The noble Lord also made reference to the question of self-governing States and asked whether it might not be desirable more clearly to define a self-governing State, and indeed, to sweep away a number of phrases which it was difficult to interpret throughout the Covenant of the League. So far as this is concerned, clearly the present Members of the League are presumed, by virtue of their very membership, to be self-governing. What happens, when any new application is made for entry into the League, is that the Assembly has to examine the position and satisfy itself that the conditions laid down in Article to are actually fulfilled. In the circumstances His Majesty's Government do not feel that there is really any necessity for defining the words which actually stand in this Article any further.

With regard to Article 10, to which the noble Lord referred, I can only say that this is one of the subjects which are being examined and studied by the Committee, and it is impossible for me in the circumstances to say anything at this stage. Obviously His Majesty's Government will have to wait for the report of the Committee.

The noble Lord lastly raised another matter, and that was the equality of status of the various Powers who are Members of the League. This is a matter which has often been discussed before. This principle of equality of status is one which is upheld by a great many Members of the League, and all I can say is that any attempt to alter that principle would, without the slightest doubt, meet with the strongest opposition.

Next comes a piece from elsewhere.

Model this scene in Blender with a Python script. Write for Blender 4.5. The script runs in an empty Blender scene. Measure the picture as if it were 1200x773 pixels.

Apart from the general statement I made earlier, I have attempted to deal with a number of points which the noble Lord has raised, and I hope, in the circumstances in which the Government are at present placed, the noble Lord will be satisfied with my reply.

LORD RENNELL

My Lords, I wish to thank the noble Earl very much for his lucid exposition and for the answers he has given to the points I raised. Perhaps he might have replied more fully on one or two points, but in view of the late hour I shall confine myself to thanking him most cordially and asking your Lordships' permission to withdraw my Motion.

Motion for Papers, by leave, withdrawn.